Ok now your saying in the final 8 minutes of a game Favre had whatever for comebacks but yet you are saying the full 4th quarter for Rodgers.
"dhazer" wrote:
Perhaps some explanation is in order. The statistic I mentioned (final 8 minutes) was researched in response to the final 5 minutes argument that has been leveled against Rodgers. So this sports analyst decided (I'm presuming) to be generous (or maybe it was simply to increase sample size) and give Favre 8 minutes, with the results stated above (22). So that is one argument.

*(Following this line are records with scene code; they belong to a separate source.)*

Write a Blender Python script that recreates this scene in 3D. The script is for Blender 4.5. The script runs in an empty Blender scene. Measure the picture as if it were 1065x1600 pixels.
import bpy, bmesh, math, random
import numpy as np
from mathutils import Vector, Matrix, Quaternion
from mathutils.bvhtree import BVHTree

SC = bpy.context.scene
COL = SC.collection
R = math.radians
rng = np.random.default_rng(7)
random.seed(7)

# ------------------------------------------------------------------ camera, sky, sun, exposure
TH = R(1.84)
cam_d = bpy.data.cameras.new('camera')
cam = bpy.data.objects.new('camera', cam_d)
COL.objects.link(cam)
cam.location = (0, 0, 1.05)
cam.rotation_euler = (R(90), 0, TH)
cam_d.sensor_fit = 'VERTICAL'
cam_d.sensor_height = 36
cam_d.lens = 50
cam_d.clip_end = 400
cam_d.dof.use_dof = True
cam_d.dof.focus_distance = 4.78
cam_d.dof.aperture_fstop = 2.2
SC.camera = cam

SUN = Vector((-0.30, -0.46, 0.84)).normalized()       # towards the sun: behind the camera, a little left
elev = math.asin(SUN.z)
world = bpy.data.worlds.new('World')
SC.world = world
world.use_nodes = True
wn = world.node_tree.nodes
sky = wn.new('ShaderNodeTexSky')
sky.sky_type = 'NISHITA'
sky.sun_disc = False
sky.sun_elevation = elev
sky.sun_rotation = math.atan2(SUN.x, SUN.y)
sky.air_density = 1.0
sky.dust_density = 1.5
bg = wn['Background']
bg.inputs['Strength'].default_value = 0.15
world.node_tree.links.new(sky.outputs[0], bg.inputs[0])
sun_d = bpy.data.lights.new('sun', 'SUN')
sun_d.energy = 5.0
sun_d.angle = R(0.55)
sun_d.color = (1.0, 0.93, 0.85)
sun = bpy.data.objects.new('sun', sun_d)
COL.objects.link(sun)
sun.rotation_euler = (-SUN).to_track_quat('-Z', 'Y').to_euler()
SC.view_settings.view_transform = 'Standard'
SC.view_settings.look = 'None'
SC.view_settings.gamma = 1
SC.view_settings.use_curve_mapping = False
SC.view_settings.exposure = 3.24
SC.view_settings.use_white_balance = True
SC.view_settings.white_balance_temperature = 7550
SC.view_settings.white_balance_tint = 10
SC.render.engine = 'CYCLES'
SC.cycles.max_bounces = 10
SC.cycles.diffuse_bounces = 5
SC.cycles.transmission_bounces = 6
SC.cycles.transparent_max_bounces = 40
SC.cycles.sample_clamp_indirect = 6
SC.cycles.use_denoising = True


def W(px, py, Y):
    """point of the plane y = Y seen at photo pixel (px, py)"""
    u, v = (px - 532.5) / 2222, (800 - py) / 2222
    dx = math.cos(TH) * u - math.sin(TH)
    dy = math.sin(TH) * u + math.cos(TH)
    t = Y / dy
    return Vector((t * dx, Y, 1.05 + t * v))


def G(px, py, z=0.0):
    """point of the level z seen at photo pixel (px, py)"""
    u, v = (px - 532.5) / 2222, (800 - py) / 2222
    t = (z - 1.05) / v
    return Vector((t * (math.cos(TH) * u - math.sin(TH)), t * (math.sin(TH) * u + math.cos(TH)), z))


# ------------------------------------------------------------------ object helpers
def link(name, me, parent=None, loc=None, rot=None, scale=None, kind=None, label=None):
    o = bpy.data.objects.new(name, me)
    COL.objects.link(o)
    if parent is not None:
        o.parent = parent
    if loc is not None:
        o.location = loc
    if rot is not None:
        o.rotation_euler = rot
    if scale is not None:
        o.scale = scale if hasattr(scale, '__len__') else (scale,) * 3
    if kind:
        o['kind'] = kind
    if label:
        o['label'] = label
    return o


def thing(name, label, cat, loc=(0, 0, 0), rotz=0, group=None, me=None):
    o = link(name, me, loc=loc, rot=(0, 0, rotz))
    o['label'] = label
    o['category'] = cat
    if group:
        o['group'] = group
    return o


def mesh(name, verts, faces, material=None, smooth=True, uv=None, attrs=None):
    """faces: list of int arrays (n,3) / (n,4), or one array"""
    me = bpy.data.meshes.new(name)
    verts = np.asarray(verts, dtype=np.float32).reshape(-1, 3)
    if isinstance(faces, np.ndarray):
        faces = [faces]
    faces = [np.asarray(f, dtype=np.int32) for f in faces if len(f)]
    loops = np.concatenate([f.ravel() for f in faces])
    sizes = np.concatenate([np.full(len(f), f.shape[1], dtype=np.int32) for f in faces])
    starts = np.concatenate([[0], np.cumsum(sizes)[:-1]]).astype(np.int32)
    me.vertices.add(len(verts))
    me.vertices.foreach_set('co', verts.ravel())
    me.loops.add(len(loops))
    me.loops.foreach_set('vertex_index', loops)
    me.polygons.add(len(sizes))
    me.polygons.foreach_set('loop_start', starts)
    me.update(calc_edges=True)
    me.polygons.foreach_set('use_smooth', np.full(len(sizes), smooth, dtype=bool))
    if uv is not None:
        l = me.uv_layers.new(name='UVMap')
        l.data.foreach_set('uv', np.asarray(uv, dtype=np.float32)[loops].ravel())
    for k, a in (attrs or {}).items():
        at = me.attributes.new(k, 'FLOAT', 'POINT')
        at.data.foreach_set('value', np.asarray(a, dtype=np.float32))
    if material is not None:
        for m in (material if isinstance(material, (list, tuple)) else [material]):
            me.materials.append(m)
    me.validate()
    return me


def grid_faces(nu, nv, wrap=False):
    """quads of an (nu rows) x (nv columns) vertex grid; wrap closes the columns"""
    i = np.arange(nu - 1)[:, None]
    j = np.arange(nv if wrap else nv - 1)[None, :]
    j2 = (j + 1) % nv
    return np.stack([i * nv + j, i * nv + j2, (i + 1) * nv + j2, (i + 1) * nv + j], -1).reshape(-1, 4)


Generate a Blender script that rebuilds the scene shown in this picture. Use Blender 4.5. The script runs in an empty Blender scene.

The other argument concerns Favre's official number of 4th-quarter, come-from-behind victories statistic. This statistic is extremely generous: If the Packers took the lead with 14:59 remaining and there was no further scoring in the game, that would count as a 4th-quarter, come-from-behind victory. Favre had 39 such victories in Green Bay (second only to Elway's 47), for an average of 2.4 per season.
By this standard, Rodgers had 1 4th-quarter, come-from-behind victory this season (the first Lions game), not 2 as has been said earlier in this thread. What this means is that in 5 out of the 6 Packers victories this season, the Packers
lead throughout the entire 4th quarter. That is a
good thing, in my opinion. I have no masochistic desire to watch my team dig its way out of holes. I want to see them dominate. "Dig enough holes, you're bound to find your way out of some" -- yes, but why take the risk?
This doesn't take into consideration the 4 games in which Rodgers lead the team to a come-from-behind tie (Atlanta, Tennessee, Houston, ) or lead (Jacksonville), or the Chicago game in which Crosby missed a game-winning field goal.
Again, these are separate arguments, and conflating them only weakens all of them.